** start of Information provided **
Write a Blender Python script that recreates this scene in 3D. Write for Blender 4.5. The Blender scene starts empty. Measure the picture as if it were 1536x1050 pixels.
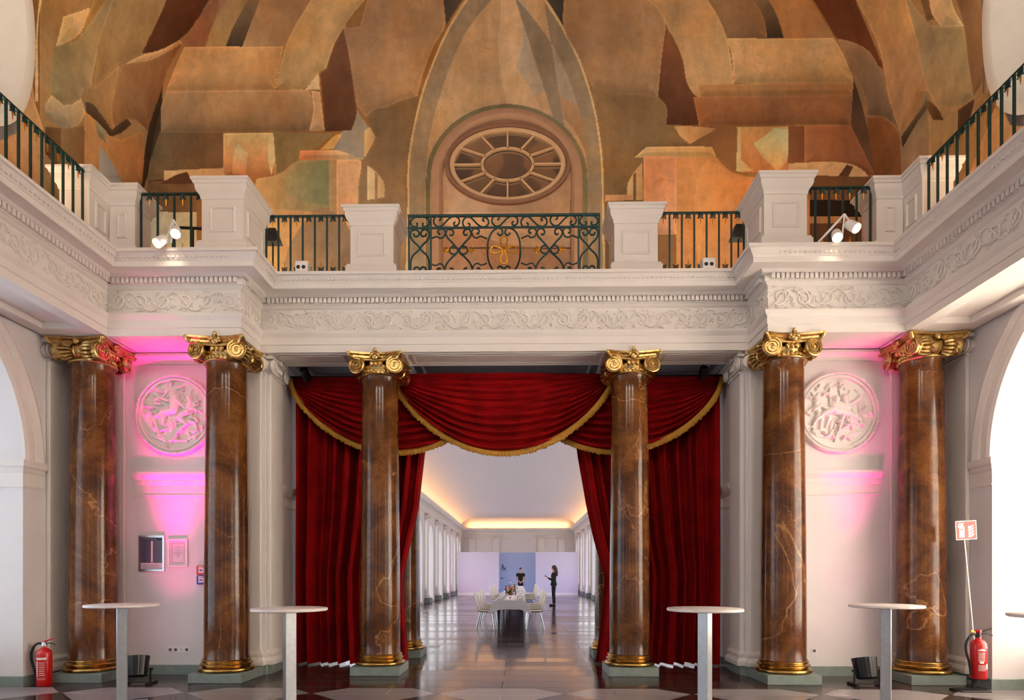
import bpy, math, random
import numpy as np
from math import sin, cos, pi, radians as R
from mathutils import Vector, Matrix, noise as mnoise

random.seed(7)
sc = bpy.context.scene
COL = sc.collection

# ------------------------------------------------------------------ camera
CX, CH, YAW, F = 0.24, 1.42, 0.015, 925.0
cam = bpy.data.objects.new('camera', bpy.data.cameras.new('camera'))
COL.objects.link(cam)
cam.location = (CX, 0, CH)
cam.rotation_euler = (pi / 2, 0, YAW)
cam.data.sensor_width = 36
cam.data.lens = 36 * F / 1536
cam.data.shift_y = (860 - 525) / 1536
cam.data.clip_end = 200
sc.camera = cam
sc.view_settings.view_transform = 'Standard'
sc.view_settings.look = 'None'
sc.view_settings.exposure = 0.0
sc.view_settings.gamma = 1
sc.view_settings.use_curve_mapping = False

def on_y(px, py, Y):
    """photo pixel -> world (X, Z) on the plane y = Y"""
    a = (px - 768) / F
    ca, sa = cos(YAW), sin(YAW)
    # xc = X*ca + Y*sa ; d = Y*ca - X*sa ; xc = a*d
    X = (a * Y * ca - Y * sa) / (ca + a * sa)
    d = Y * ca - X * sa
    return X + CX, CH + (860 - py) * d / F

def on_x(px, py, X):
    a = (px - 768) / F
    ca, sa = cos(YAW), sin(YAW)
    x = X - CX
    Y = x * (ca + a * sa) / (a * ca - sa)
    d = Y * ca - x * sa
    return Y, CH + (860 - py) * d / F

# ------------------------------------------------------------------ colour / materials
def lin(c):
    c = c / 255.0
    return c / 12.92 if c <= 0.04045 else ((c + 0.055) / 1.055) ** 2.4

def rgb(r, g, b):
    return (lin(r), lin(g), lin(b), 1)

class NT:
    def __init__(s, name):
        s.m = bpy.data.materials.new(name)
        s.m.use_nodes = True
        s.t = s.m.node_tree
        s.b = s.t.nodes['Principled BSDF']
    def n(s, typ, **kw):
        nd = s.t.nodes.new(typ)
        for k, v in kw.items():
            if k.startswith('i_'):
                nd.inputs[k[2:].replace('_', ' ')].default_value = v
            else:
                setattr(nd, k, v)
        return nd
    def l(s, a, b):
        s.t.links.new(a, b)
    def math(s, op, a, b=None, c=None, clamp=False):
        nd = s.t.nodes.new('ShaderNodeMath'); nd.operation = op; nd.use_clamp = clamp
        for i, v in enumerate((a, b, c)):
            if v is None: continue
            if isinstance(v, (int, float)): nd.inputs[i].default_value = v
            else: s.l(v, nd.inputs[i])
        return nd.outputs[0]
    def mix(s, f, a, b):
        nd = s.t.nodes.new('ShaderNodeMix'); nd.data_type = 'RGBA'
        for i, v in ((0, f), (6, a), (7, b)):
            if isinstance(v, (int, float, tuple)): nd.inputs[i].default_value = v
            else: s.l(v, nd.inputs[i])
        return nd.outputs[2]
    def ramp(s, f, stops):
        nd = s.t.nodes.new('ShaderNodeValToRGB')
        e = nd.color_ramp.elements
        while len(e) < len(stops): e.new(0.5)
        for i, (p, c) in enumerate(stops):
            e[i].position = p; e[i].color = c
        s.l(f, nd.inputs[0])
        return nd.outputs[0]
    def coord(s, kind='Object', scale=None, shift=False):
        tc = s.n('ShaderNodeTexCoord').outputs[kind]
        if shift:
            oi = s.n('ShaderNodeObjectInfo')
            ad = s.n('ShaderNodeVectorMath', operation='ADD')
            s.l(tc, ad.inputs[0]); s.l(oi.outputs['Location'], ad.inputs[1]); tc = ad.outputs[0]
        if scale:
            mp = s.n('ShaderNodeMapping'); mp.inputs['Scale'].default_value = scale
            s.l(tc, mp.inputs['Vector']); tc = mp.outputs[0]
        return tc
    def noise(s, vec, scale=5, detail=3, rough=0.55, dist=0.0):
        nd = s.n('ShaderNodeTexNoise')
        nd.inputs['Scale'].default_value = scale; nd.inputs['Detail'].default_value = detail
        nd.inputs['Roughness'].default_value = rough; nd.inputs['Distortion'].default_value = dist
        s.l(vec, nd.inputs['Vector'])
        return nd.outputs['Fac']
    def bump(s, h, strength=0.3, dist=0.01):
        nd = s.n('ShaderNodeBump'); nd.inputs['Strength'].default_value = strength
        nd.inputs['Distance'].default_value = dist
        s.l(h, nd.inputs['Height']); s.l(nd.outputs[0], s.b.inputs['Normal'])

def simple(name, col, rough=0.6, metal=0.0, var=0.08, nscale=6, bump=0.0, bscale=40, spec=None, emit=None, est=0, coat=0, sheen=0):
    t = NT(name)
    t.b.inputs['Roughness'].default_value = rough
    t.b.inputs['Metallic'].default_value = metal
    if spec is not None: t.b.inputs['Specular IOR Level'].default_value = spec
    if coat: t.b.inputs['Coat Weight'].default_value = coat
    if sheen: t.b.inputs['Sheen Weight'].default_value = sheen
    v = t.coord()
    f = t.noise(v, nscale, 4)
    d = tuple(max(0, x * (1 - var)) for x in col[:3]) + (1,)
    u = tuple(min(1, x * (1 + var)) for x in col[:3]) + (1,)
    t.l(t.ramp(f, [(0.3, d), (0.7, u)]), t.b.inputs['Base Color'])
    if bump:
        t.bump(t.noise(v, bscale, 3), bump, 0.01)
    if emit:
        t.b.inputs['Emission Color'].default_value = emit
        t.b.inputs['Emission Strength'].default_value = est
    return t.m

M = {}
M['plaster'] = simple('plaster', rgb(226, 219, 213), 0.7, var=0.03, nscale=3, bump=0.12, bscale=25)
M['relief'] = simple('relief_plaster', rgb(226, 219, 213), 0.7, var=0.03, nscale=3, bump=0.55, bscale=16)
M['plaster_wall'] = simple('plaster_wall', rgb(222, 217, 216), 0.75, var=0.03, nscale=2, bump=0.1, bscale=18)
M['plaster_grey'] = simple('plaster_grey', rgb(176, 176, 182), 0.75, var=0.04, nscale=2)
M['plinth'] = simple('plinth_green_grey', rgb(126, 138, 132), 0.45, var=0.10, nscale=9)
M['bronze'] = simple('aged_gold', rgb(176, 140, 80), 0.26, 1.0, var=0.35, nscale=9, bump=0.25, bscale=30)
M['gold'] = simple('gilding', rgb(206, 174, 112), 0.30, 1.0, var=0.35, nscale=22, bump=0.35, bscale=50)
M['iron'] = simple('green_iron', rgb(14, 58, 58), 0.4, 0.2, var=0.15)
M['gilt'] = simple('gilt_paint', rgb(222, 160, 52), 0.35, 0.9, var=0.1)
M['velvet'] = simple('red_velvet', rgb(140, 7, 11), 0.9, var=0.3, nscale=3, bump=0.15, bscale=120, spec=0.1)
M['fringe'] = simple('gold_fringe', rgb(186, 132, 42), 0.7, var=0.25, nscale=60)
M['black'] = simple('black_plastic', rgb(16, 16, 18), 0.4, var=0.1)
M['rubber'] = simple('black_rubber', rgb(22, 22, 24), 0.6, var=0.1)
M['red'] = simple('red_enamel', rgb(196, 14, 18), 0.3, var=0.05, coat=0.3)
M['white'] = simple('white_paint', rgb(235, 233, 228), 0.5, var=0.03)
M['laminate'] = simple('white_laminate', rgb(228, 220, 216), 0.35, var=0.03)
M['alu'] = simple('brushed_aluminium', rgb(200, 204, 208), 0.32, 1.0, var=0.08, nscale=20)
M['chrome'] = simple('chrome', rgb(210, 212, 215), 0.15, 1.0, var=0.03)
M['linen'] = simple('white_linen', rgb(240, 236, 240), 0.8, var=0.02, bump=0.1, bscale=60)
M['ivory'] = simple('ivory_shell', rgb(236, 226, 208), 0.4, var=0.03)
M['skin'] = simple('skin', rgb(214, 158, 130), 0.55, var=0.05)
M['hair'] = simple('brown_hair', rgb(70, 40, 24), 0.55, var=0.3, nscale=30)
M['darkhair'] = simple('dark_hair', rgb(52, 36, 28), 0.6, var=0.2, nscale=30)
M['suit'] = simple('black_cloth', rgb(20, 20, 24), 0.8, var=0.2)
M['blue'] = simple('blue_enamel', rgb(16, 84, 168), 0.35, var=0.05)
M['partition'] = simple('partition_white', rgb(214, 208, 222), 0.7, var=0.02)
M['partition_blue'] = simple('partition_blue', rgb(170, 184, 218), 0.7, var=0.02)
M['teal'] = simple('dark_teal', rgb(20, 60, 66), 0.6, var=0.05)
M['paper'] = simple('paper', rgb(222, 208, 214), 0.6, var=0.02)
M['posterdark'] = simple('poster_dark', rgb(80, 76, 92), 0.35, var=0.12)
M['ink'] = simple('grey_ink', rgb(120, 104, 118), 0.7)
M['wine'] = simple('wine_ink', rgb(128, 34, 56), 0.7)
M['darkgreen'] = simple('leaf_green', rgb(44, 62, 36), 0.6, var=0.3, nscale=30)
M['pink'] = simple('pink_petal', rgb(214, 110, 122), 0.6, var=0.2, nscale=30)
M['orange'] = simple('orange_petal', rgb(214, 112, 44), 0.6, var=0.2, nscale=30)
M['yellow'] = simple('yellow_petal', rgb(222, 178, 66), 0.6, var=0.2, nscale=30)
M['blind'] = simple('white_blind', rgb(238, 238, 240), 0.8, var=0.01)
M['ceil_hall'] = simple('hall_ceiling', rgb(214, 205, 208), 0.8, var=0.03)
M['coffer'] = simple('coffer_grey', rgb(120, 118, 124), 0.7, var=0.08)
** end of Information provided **
#### [Task objective]
Pictures excluded, repeat exactly the lines from the top of the material through the line with "COL = sc.collection", including both of those lines.

#### [Response]
Write a Blender Python script that recreates this scene in 3D. Write for Blender 4.5. The Blender scene starts empty. Measure the picture as if it were 1536x1050 pixels.
import bpy, math, random
import numpy as np
from math import sin, cos, pi, radians as R
from mathutils import Vector, Matrix, noise as mnoise

random.seed(7)
sc = bpy.context.scene
COL = sc.collection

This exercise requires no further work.